WHAT THE TASK REQUIRES: Return the lines exactly as they stand, from the first of the material through the line containing "tree('sunlit green tree".

SOURCE MATERIAL:
----
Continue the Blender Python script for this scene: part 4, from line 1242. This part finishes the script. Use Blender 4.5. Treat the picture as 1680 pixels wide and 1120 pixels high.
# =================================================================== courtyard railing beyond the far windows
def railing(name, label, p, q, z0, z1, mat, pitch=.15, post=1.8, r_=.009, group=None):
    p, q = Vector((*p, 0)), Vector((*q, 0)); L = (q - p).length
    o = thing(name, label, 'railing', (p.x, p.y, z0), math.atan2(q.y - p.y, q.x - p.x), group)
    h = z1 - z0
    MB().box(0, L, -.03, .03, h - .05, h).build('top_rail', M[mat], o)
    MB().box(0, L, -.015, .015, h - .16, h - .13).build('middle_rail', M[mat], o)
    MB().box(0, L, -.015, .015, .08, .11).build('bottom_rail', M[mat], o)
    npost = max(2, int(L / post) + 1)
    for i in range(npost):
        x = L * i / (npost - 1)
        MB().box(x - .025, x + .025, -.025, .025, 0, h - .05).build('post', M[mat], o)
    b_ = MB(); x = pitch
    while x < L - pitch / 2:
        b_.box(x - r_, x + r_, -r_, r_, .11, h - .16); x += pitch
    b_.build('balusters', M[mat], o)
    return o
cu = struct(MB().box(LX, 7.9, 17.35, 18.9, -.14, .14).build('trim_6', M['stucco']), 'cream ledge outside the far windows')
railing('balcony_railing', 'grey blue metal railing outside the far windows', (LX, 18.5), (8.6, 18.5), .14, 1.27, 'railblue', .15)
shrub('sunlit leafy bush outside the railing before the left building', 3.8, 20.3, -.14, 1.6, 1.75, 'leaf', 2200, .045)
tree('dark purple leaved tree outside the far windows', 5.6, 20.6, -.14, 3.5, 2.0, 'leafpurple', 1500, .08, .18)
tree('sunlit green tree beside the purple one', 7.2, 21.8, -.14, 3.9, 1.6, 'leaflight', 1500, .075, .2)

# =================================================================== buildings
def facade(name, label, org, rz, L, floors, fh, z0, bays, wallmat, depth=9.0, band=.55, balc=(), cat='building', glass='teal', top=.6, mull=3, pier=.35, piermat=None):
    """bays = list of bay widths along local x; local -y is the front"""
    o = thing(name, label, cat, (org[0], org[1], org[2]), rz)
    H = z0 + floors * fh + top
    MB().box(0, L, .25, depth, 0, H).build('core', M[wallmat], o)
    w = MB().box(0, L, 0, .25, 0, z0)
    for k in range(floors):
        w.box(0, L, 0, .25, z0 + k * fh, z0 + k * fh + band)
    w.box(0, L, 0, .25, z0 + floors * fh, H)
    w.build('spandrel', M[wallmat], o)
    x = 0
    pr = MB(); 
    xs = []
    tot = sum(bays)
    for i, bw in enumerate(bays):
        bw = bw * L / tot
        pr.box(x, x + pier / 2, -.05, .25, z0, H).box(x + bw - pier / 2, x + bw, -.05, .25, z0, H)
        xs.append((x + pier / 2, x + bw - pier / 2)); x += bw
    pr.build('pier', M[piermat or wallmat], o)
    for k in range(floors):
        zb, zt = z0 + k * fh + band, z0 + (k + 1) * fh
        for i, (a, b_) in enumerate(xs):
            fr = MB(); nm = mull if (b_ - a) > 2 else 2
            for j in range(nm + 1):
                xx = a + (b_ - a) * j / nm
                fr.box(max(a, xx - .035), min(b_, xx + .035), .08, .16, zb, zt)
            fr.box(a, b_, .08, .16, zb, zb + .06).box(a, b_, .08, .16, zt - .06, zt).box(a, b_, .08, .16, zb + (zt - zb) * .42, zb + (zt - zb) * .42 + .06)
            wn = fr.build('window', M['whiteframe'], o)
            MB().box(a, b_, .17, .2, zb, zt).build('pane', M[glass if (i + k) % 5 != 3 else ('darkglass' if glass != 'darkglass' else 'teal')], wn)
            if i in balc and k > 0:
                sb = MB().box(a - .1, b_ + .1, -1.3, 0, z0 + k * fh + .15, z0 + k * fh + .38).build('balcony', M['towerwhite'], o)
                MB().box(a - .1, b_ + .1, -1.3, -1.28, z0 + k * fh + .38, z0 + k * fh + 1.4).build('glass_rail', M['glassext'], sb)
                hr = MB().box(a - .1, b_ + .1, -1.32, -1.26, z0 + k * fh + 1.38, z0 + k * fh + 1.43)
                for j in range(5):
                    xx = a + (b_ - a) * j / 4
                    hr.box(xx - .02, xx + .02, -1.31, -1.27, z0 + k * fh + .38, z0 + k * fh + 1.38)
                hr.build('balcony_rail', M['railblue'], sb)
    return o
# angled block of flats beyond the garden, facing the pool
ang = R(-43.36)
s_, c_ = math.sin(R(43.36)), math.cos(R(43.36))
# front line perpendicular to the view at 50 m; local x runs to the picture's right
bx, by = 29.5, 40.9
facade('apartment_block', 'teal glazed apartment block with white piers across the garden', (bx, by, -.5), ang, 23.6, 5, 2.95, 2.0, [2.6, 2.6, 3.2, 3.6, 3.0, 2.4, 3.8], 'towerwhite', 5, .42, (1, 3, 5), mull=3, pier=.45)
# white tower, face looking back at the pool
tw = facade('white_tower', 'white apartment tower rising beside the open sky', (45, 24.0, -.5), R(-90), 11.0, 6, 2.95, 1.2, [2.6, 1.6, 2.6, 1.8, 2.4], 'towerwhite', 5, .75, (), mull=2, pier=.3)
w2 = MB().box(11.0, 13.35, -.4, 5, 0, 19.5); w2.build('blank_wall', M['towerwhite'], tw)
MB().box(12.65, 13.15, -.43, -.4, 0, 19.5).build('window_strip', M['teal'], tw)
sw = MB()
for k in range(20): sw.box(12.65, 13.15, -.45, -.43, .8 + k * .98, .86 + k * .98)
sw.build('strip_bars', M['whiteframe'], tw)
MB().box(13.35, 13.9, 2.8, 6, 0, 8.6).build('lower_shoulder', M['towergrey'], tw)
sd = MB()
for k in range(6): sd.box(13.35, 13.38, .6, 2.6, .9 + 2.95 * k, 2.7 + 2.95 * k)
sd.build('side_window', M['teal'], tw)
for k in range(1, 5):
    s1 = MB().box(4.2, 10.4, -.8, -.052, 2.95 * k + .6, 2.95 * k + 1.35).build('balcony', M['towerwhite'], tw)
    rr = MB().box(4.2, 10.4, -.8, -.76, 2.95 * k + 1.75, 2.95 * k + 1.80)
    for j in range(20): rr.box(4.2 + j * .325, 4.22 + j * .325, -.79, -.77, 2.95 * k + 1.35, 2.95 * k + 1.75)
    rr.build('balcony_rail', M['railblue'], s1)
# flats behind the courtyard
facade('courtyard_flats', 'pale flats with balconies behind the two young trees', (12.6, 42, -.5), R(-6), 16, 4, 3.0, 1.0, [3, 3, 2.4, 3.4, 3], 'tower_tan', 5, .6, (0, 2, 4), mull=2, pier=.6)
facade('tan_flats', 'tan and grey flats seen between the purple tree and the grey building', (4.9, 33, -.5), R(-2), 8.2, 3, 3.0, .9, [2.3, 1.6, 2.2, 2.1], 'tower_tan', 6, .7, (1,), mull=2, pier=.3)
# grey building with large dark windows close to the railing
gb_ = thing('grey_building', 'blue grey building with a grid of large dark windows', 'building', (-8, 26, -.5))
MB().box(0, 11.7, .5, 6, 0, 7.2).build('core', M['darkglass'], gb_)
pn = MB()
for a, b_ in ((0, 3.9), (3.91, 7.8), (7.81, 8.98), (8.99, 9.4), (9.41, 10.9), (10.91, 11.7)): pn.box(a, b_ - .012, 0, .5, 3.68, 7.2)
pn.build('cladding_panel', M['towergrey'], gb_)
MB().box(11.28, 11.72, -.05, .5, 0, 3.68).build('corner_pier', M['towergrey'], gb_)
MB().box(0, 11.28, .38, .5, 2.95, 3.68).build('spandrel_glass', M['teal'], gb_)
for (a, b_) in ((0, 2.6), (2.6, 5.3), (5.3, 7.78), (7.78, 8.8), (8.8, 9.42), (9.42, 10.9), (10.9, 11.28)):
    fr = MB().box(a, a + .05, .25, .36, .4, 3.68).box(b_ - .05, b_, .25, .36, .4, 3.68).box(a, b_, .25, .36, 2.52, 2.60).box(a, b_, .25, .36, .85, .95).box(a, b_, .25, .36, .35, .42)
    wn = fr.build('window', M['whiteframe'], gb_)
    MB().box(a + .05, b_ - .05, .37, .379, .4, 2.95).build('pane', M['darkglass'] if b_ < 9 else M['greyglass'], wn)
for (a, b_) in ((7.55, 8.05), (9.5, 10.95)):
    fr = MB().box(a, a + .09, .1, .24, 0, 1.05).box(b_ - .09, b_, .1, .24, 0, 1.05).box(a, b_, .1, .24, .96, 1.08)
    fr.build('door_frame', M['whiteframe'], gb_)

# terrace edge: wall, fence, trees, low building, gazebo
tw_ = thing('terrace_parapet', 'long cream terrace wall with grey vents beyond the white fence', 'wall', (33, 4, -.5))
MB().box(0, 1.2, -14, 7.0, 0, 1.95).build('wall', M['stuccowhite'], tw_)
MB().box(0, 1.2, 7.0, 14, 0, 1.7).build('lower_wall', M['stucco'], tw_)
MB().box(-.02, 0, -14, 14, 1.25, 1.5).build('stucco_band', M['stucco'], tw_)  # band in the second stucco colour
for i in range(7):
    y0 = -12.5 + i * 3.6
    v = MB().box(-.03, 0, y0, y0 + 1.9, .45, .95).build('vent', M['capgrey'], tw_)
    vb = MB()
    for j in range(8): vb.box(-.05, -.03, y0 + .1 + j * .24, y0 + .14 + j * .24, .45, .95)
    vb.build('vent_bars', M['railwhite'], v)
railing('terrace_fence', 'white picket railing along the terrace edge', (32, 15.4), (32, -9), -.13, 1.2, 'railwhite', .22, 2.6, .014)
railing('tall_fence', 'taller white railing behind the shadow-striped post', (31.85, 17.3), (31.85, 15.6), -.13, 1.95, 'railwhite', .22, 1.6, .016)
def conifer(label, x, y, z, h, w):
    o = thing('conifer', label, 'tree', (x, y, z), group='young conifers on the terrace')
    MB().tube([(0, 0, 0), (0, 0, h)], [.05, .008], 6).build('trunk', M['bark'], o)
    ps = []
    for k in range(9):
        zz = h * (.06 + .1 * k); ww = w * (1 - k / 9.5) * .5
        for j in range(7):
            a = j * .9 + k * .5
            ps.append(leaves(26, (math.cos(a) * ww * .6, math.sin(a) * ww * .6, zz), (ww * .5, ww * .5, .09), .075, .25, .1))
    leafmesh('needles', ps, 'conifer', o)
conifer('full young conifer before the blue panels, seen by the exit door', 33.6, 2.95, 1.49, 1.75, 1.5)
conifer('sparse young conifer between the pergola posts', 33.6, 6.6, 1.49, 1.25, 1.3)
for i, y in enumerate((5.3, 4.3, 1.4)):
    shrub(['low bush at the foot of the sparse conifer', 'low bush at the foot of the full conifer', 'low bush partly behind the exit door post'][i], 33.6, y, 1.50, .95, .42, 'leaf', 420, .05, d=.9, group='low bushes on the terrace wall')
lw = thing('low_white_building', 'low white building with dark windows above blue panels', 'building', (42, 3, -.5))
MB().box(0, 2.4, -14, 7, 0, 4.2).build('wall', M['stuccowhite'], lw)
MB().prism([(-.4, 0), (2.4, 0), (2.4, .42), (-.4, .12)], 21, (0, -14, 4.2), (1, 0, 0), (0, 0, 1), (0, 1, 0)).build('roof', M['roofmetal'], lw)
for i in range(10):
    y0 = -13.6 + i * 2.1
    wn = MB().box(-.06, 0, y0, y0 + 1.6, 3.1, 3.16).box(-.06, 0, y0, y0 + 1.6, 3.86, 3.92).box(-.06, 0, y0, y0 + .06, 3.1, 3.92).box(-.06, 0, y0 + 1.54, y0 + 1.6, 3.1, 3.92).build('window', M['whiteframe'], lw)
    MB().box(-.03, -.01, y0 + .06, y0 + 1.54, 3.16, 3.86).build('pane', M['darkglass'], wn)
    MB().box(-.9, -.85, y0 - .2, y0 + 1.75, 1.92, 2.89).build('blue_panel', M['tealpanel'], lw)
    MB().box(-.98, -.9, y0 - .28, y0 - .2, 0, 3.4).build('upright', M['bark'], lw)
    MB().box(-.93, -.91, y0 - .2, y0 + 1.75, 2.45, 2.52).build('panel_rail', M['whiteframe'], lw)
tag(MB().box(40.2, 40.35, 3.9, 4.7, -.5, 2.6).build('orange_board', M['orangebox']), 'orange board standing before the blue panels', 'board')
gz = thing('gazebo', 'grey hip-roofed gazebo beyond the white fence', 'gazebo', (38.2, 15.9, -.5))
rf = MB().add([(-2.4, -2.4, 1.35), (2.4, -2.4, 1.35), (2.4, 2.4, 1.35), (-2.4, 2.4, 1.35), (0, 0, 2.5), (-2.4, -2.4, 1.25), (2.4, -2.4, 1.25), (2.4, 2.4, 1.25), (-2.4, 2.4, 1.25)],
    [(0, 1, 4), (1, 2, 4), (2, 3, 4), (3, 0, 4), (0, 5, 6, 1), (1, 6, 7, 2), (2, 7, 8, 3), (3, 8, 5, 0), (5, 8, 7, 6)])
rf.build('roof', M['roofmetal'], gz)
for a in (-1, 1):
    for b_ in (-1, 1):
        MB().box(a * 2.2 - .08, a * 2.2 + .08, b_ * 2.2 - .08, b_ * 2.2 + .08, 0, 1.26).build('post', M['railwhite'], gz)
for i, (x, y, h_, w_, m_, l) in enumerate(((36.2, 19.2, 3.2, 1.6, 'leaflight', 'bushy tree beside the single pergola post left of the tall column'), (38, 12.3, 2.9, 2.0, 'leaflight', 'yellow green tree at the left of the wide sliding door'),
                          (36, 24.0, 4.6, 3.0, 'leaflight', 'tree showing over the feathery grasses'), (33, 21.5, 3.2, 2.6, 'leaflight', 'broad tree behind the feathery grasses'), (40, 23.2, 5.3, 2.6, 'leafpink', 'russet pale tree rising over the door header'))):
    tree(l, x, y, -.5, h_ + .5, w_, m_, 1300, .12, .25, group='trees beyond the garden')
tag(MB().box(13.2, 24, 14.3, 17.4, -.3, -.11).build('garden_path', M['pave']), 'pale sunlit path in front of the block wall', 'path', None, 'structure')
----
TASK RESPONSE:
Continue the Blender Python script for this scene: part 4, from line 1242. This part finishes the script. Use Blender 4.5. Treat the picture as 1680 pixels wide and 1120 pixels high.
# =================================================================== courtyard railing beyond the far windows
def railing(name, label, p, q, z0, z1, mat, pitch=.15, post=1.8, r_=.009, group=None):
    p, q = Vector((*p, 0)), Vector((*q, 0)); L = (q - p).length
    o = thing(name, label, 'railing', (p.x, p.y, z0), math.atan2(q.y - p.y, q.x - p.x), group)
    h = z1 - z0
    MB().box(0, L, -.03, .03, h - .05, h).build('top_rail', M[mat], o)
    MB().box(0, L, -.015, .015, h - .16, h - .13).build('middle_rail', M[mat], o)
    MB().box(0, L, -.015, .015, .08, .11).build('bottom_rail', M[mat], o)
    npost = max(2, int(L / post) + 1)
    for i in range(npost):
        x = L * i / (npost - 1)
        MB().box(x - .025, x + .025, -.025, .025, 0, h - .05).build('post', M[mat], o)
    b_ = MB(); x = pitch
    while x < L - pitch / 2:
        b_.box(x - r_, x + r_, -r_, r_, .11, h - .16); x += pitch
    b_.build('balusters', M[mat], o)
    return o
cu = struct(MB().box(LX, 7.9, 17.35, 18.9, -.14, .14).build('trim_6', M['stucco']), 'cream ledge outside the far windows')
railing('balcony_railing', 'grey blue metal railing outside the far windows', (LX, 18.5), (8.6, 18.5), .14, 1.27, 'railblue', .15)
shrub('sunlit leafy bush outside the railing before the left building', 3.8, 20.3, -.14, 1.6, 1.75, 'leaf', 2200, .045)
tree('dark purple leaved tree outside the far windows', 5.6, 20.6, -.14, 3.5, 2.0, 'leafpurple', 1500, .08, .18)
tree('sunlit green tree beside the purple one', 7.2, 21.8, -.14, 3.9, 1.6, 'leaflight', 1500, .075, .2)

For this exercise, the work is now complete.